One whole chapter is given to following the lives of a group of women who share one factory room. The book also takes a fascinating close look at the experiments of two local managers, to maintain a worker-friendly atmosphere at their clothing factories supplying to international buyers like Timberland and Adidas. One, for instance, has allowed a workers’ committee to be formed and offered safety and labour law trainings for workers. While costs have risen, staff turnover has declined, and workers don’t show the fear of the manager that is prevalent at other factories.

The book also focuses on how investors try to address the known problems of labour exploitation – underpayment of workers, use of underage workers and other inhumane or illegal work conditions, in the factories supplying the major global brands. What interviews reveal is that companies rely heavily on external audits, yet audits are regularly cheated on so that they become virtually meaningless; rather, companies spend a great deal of time and effort to falsify records. Social responsibility schemes based on audits are a breeze to fake and undermine. Moreover, whole factories ­– ‘shadow factories’ – exist, which employ thousands of workers yet are completely off the record and closed from inspection. These effectively ‘subsidize’ the better working conditions of the ‘good factories’ where pay and work conditions at least come close to the legal minimum.

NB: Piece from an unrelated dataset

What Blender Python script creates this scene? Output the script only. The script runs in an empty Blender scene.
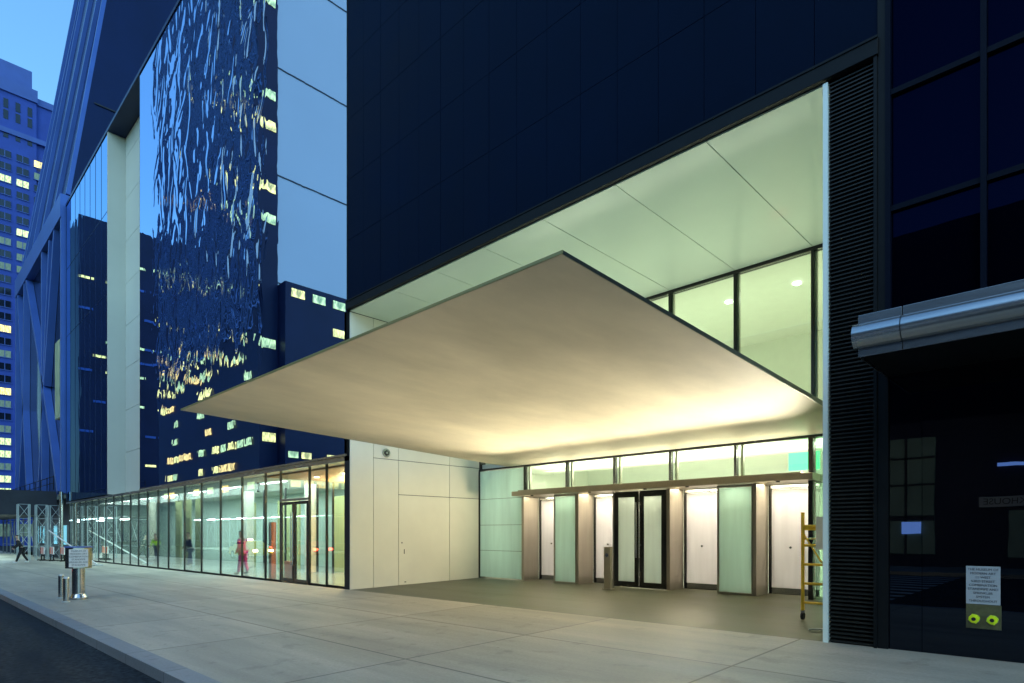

The author views the state to be the only organization with the capacity to ensure compliance with the law; this is surely a matter of dispute for labour activists. Workers also have become far more aware of their individual rights and of their potential collective power through protests and strikes, even without strong independent western-style unions; the author does recognize this, but sees the contribution mainly for its indirect influence on the state to protect workers and the public.

Though sparse on analysis, this book tells in brisk journalistic style not only about tough work conditions in China, ‘the factory of the world’, but about the dynamics and tensions on the ground, as pressure to produce cheaply contends with various laws, public pressure, and concepts, both international and local, of human and individual rights.